Aug. 7, 1974 – The Seaboard Coastline Depot in Enterprise, in Coffee County, Ala, was added to the National Register of Historic Places.

Aug. 7, 1974 – French stuntman Philippe Petit performed a high wire act between the twin towers of the World Trade Center - 1,368 feet in the air.

Aug. 7, 1981 – The Washington Star ceased all operations after 128 years of publication.

Aug. 7, 1985 - A five-year agreement between the Major League Baseball players union and team owners ended a two-day mid-season players’ strike.
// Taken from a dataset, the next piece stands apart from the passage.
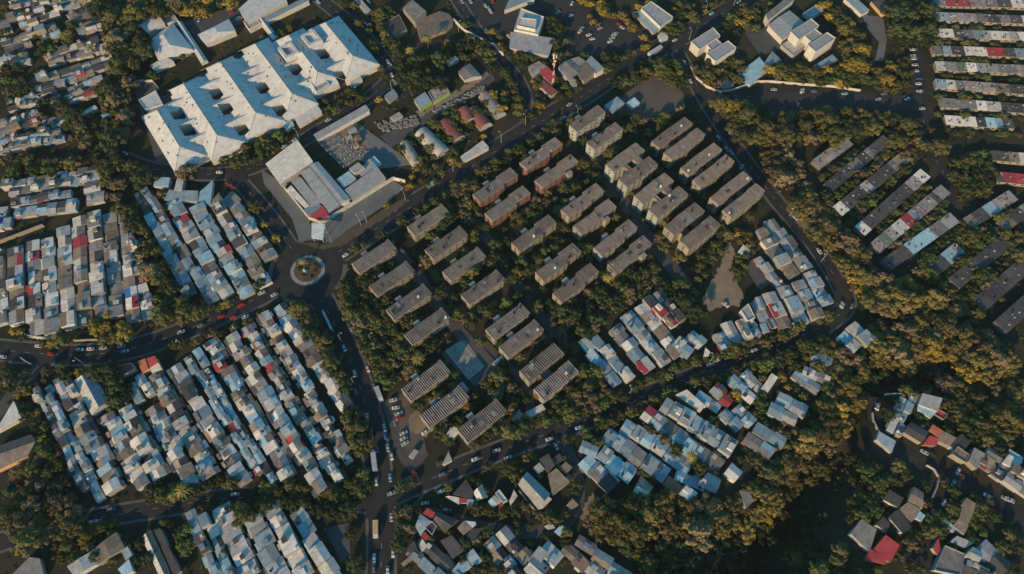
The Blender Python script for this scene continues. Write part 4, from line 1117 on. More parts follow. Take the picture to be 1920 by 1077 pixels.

The season resumed the next day.

Aug. 7, 1987 - Bill Mazeroski's No. 9 uniform jersey was officially retired from active service by the Pittsburgh Pirates.

Aug. 7, 1988 – Liz Cochran, who was later named Miss Alabama 2009, was born in Helena, Ala.

Aug. 7, 1990 - President George Herbert Walker Bush ordered the organization of Operation Desert Shield in response to Iraq's invasion of Kuwait on August 2. The order prepared American troops to become part of an international coalition in the war against Iraq that would be launched as Operation Desert Storm in January 1991. To support Operation Desert Shield, Bush authorized a dramatic increase in U.S. troops and resources in the Persian Gulf.

Aug. 7, 1999 - Tony Gwynn of the San Diego Padres got his 3,000th hit of his Major League Baseball career.

Aug. 7, 2003 - In California, Arnold Schwarzenegger announced that he would run for the office of governor.